Somut olayda; sigortalıya ait işyerinin konfeksiyon deposu olarak kullanıldığı anlaşılmaktadır. Davacı vekili meydana gelen su hasarı neticesinde iş yerinde tekstil ürünlerinin, demirbaşın ve binanın zarara uğradığını ileri sürerek sigortalıya ödeme yapıldığını iddia etmiş, mahkemece usulüne uygun, denetime elverişli bir tazminat raporu alınmadığı gibi, hükme esas alınan bilirkişi raporunda yeni bir hesaplama yapılmaksızın davacının hasar dosyasında esas aldığı tazminat esas alınarak hesaplama yoluna gidilmiştir. Zarar gören emtianın (tekstil ürünleri) niteliği dikkate alındığında elektrik ve inşaat mühendisi bilirkişilerin zarar gördüğü iddia edilen tekstil ürünleri hakkında zarar tespiti yapmak konusunda uzmanlıkları bulunmadığından anılan raporun hükme esas alınması hatalıdır. Diğer yandan rapor demirbaş hasarı ve bina zararı konusunda da denetime elverişli değildir. Meydana gelen dahili su hasarı nedeni ile davacının iddia ettiği nitelik ve oranda demirbaş ve binada zarar meydana gelip gelmediği açıklanmaksızın eksper raporunda belirlenen zararın uygun olduğu belirtilmiştir.
Davalı, davacının ödediği miktardan değil, zarar nedeni ile ortaya çıkan gerçek zarardan kusurları oranında sorumludurlar.

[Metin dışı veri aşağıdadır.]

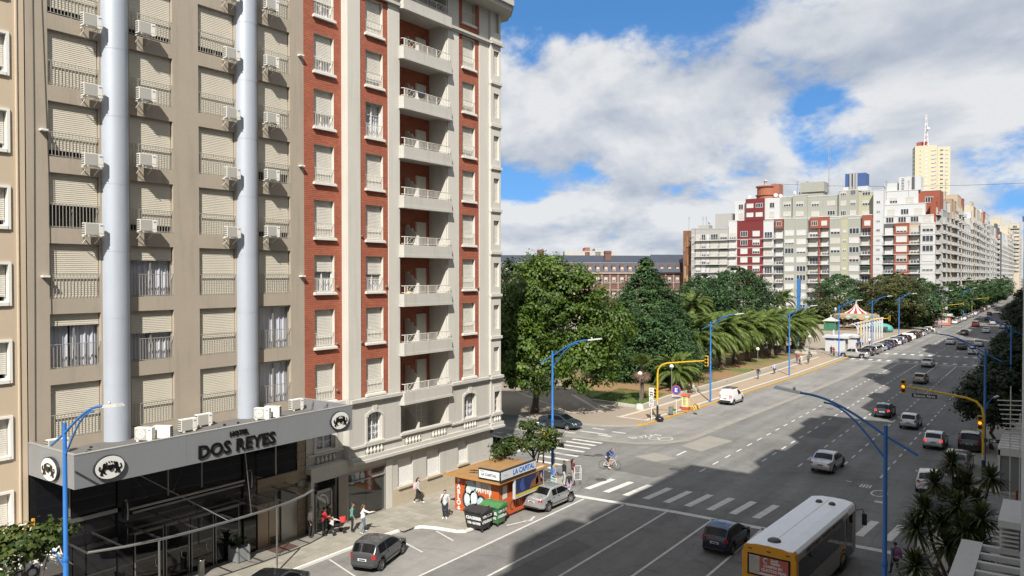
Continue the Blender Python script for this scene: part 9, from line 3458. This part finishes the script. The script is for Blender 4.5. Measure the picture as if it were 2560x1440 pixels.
person('child in black jacket and lilac trousers at the kerb', (-27.35, 45.15, .015), R(-140), 1.40, BLACKC, cloth('lilac', (.36, .27, .40)), WHITE_SH, HAIRB, 'stand')
fc = thing('folding_chair', 'white folding chair with turquoise striped seat held by the blond woman', 'chair', (-28.55, 45.0, ZP), R(-20))
q = MB()
for sx in (-.28, .28):
	q.tube([(sx, 0, .02), (sx, .03, .95)], .016, 6)
	q.tube([(sx, .10, .02), (sx, .06, .85)], .016, 6)
q.tube([(-.28, .03, .95), (.28, .03, .95)], .016, 6)
q.tube([(-.28, 0, .03), (.28, 0, .03)], .016, 6)
q.build('frame', M_SIGNW, fc, (0, 0, 0))
for k in range(7):
	q = MB()
	q.box((-.27, -.02, .16 + k * .10), (.27, -.005, .24 + k * .10))
	q.build('strap', cloth('turquoise', (.12, .42, .38)) if k % 2 else M_SIGNW, fc, (0, 0, 0))
fc = thing('folding_chair', 'bare white folded chair frame carried by the maroon woman', 'chair', (-27.75, 47.0, .5), R(50))
q = MB()
for (dx, t_o) in ((-.25, 0), (.25, 0)):
	q.tube([(dx, 0, 0), (dx, 0, .82), (dx, .2, .95)], .018, 6)
	q.tube([(dx * .8, .12, .02), (dx * .8, .1, .8)], .018, 6)
q.tube([(-.25, .2, .95), (.25, .2, .95)], .018, 6)
q.tube([(-.25, 0, 0), (.25, 0, 0)], .018, 6)
q.tube([(-.25, 0, .5), (.25, 0, .5)], .014, 6)
q.build('frame', M_SIGNW, fc, (0, 0, 0))
cyx, cyy, cyr = -28.2, 52.6, R(-70)
bk = thing('bicycle', 'white bicycle ridden across the junction', 'bicycle', (cyx, cyy, .01), cyr)
for yw in (-.52, .52):
	q = MB()
	q.tube([(0, yw + .33 * math.cos(2 * math.pi * i / 28), .34 + .33 * math.sin(2 * math.pi * i / 28)) for i in range(29)], .014, 6, caps=False)
	q.lathe([(.02, -.03), (.02, .03)], 6)
	for k in range(12):
		a = 2 * math.pi * k / 12
		q.bar((0, yw, .34), (0, yw + .32 * math.cos(a), .34 + .32 * math.sin(a)), .004)
	q.build('wheel', M_TYRE, bk, (0, 0, 0))
q = MB()
for a, b2 in (((0, -.52, .34), (0, -.10, .30)), ((0, -.10, .30), (0, -.24, .84)), ((0, -.52, .34), (0, -.20, .74)), ((0, -.20, .72), (0, .36, .80)), ((0, -.10, .30), (0, .38, .72)), ((0, .34, .92), (0, .52, .34))):
	q.tube([a, b2], .018, 6)
q.tube([(-.24, .40, .98), (-.1, .36, .99), (.1, .36, .99), (.24, .40, .98)], .014, 6)
q.build('frame', M_SIGNW, bk, (0, 0, 0))
q = MB()
q.ball((0, -.26, .88), (.07, .13, .035), 10, 0, 6)
q.build('saddle', M_BLACK, bk, (0, 0, 0))
q = MB()
q.tube([(.10, -.06, .17), (.06, -.10, .30), (-.06, -.10, .30), (-.10, .02, .40)], .012, 5)
q.lathe([(.09, -.01), (.10, .01)], 12, (0, 0, 0))
q.build('crank', M_ALU, bk, (0, 0, 0))
dup(bk, (-2.5, 53.0, HZ), R(95), 'bicycle parked in the shade by the white shed on the right pavement')
person('cyclist in blue jacket and dark shorts riding the white bicycle', (cyx, cyy, .015), cyr, 1.74, cloth('royal', (.03, .10, .36)), NAVYC, WHITE_SH, cloth('cap_blue', (.07, .09, .15)), 'ride', short_legs=True)
bkp = backpack('black backpack on the back of the cyclist', (cyx - .20 * math.cos(cyr + R(90)), cyy - .20 * math.sin(cyr + R(90)), 1.12), cyr, BLACKC, 1.1)
bkp.rotation_euler = (R(-38), 0, cyr)
wal = [('walker in black top and jeans on the promenade', (-35.2, 110.4), -175, BLACKC, JEANS, HAIRN, 'walk', .2), ('walker in pale blue hoodie and dark trousers on the promenade', (-34.9, 117.1), -170, cloth('pale_blue', (.32, .38, .52)), NAVYC, HAIRN, 'walk', 0),
	   ('walker with dark jacket at the left of the promenade group', (-36.2, 134.1), 175, cloth('plum', (.08, .05, .10)), JEANS, HAIRB, 'walk', 0), ('walker in bright red jacket in the promenade group', (-35.6, 133.6), 170, cloth('scarlet', (.45, .03, .03)), NAVYC, HAIRB, 'walk', 0),
	   ('walker in cream jacket in the promenade group', (-35.0, 132.3), -175, cloth('cream', (.52, .46, .40)), GREYC, HAIRN, 'walk', .2), ('walker in olive jacket at the right of the promenade group', (-34.3, 133.9), -170, cloth('olive_green', (.08, .11, .06)), BLACKC, HAIRB, 'walk', 0),
	   ('person in dark clothes beside the ticket booth', (-34.7, 151.6), 160, cloth('charcoal', (.03, .02, .03)), BLACKC, HAIRB, 'stand', 0), ('person in red coat beside the ticket booth', (-33.9, 149.9), -160, cloth('crimson', (.40, .025, .03)), cloth('red_trouser', (.30, .03, .03)), HAIRB, 'stand', 0),
	   ('child in green by the red coated person at the booth', (-33.4, 147.9), -170, cloth('leaf_green', (.05, .14, .08)), BLACKC, HAIRB, 'stand', 0), ('person in black top and red trousers past the booth', (-32.6, 163.6), 180, BLACKC, cloth('red_trouser', (.30, .03, .03)), HAIRB, 'stand', 0),
	   ('person in white top between the white columns', (-32.9, 177.5), 170, cloth('white', (.62, .61, .57)), BLACKC, HAIRB, 'walk', 0), ('person in pale blue by the white columns', (-33.4, 173), 165, cloth('pale_blue', (.32, .38, .52)), JEANS, HAIRB, 'walk', 0),
	   ('person in blue crossing at the far kiosk', (-27.0, 246), 170, cloth('blue', (.16, .22, .38)), NAVYC, HAIRB, 'walk', 0)]
for (lab, (x, y), a, tp, lg, hr, ps, lh) in wal:
	person(lab, (x, y, HZ + .01), R(a), 1.30 if lab.startswith('child') else random.uniform(1.64, 1.76), tp, lg, WHITE_SH if random.random() < .5 else DARK_SH, hr, ps, long_hair=lh)
person('person in dark jacket seated on the low wall behind the van', (-38.1, 92.0, .05), R(-90), 1.68, BLACKC, cloth('brown', (.10, .06, .04)), DARK_SH, HAIRN, 'sit', long_hair=.2)
person('person in pale grey top seated on the low wall behind the van', (-38.0, 93.2, .05), R(-95), 1.72, GREYC, cloth('sand', (.34, .28, .22)), WHITE_SH, HAIRG, 'sit')
person('person in black seated on the low wall by the ticket booth', (-37.4, 146.6, .05), R(-110), 1.68, BLACKC, BLACKC, DARK_SH, HAIRB, 'sit')
person('dark clothed person reading a phone under the cordylines', (-3.9, 40.4, ZP), R(120), 1.74, BLACKC, NAVYC, DARK_SH, HAIRB, 'phone')
backpack('dark backpack of the person under the cordylines', (-3.75, 40.28, 1.05), R(120), cloth('slate_bag', (.03, .035, .05)), 1.1)
person('woman with dark hair beside the phone reader under the cordylines', (-4.5, 40.0, ZP), R(-60), 1.62, cloth('black_top', (.02, .02, .025)), BLACKC, DARK_SH, HAIRB, 'phone', long_hair=.25)
person('person in grey with a purple backpack behind the right lamp post', (-6.55, 42.1, .015), R(40), 1.70, cloth('dim_grey', (.12, .12, .14)), NAVYC, DARK_SH, HAIRB, 'walk')
backpack('purple backpack behind the right lamp post', (-6.38, 41.9, 1.0), R(40), cloth('purple', (.18, .04, .16)), 1.05)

Bu durumda mahkemece yapılacak iş, zarar gördüğü iddia edilen emtia, bina ve demirbaşlara ilişkin konusunda uzman (tekstil mühendisi, inşaat mühendisi vs.)bilirkişilerden meydana gelen dahili su hasarı nedeni ile zarar kalemlerinin belirlenmesi, zararın niteliğine göre ilgili uzman bilirkişiden bu konuda ayrıntılı ve denetime elverişli rapor alınması, davalının itirazlarında belirtildiği üzere zarar gördüğü iddia edilen emtiaların yerine yenilerin alınması gerekip gerekmediğinin, kuru temizleme sureti zararın giderilmesinin mümkün olup olmadığının, emtiaların sovtaj değerinin bulunup bulunmadığının tespiti ile zarar görenin uğradığı gerçek zarar miktarının belirlenmesi yönünde tazminat raporu alınarak davalının sorumluluğuna karar vermekten ibarettir.
SONUÇ: Yukarıda (1) nolu bentte açıklanan nedenlerle davalı vekilinin sair temyiz itirazlarının REDDİNE, (2) bentte açıklanan nedenlerle davalı vekilinin temyiz itirazlarının kabulü ile hükmün BOZULMASINA, peşin alınan harcın istek halinde temyiz eden davalıya geri verilmesine 13/06/2019 gününde oybirliğiyle karar verildi.